Happy Tuesday! With user growth stagnating, Zomato and Swiggy are prodding existing customers to order more. This and more in today’s ETtech Morning Dispatch. Also in the letter: ■ Myntra CEO Nandita Sinha interview ■ ETtech Done Deals ■ Nykaa’s new independent director Food delivery companies lean on existing users for growth Online food delivery platforms Zomato and Swiggy are trying to increase order frequency among their existing customer base to offset a drop in the number of new users.
Driving the news: A senior Zomato executive said the company is focusing on pushing order frequencies, instead of targeting the “more expensive” new customer acquisition. In fiscal 2024, Zomato’s average monthly transacting user base grew 8% on year, half of that seen in the previous year. While Swiggy’s numbers are not public, analysts said the IPO-bound company has also witnessed a similar rate of slowdown in user growth.
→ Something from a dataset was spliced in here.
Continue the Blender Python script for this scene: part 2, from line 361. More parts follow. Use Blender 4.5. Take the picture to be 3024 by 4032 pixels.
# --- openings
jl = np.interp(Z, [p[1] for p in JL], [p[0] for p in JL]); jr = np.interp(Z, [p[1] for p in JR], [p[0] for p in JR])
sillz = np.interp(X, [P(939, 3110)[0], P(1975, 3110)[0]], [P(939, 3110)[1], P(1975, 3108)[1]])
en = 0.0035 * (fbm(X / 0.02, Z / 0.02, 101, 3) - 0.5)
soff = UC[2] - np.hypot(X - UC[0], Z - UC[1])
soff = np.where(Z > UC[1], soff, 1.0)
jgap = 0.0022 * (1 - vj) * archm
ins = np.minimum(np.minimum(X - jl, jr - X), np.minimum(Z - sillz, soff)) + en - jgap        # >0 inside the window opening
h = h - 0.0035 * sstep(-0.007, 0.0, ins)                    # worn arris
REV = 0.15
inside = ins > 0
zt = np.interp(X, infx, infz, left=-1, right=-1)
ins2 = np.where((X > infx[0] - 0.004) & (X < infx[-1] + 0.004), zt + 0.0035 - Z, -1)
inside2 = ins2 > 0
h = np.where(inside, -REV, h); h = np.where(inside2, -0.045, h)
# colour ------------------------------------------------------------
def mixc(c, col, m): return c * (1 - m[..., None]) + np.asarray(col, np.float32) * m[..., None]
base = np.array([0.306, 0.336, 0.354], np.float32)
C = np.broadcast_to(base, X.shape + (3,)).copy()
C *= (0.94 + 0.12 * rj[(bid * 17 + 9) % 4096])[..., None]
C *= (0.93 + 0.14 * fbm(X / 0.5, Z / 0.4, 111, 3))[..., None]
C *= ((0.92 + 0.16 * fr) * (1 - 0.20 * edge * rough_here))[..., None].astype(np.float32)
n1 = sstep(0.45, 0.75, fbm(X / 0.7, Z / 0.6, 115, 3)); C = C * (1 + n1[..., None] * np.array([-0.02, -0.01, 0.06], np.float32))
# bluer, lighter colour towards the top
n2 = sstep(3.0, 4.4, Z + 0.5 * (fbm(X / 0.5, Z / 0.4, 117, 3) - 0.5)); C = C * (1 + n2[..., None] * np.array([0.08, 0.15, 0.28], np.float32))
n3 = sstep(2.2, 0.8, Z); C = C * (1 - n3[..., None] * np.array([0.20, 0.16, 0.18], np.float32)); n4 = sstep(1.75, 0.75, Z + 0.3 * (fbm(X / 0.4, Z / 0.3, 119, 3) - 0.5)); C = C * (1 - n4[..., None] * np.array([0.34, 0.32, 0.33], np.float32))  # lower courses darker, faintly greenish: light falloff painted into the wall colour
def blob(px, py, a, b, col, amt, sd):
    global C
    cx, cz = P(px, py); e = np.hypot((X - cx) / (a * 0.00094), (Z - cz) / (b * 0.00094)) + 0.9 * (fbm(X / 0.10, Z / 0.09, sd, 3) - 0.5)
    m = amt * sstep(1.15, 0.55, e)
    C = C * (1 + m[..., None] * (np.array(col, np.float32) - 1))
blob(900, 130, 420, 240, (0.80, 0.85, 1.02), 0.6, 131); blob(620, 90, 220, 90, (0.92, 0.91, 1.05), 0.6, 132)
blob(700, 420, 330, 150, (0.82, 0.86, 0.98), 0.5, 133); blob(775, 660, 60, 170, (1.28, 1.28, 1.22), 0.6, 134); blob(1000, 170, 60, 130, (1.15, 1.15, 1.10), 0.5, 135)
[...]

Tell me more: Erosion in margins from discounts and free deliveries under the Zomato Gold subscription programme is being offset by increase in advertising revenue and platform fees that the company levies, the executive added. Both Zomato and Swiggy levy a platform fee of Rs 5 per order on food delivery users. Luring new customers: Over the last few quarters, Zomato has introduced a multitude of new features and use-cases for food delivery.
These include the company’s recent controversial vegetarian-only mode, larger orders, healthy ordering option.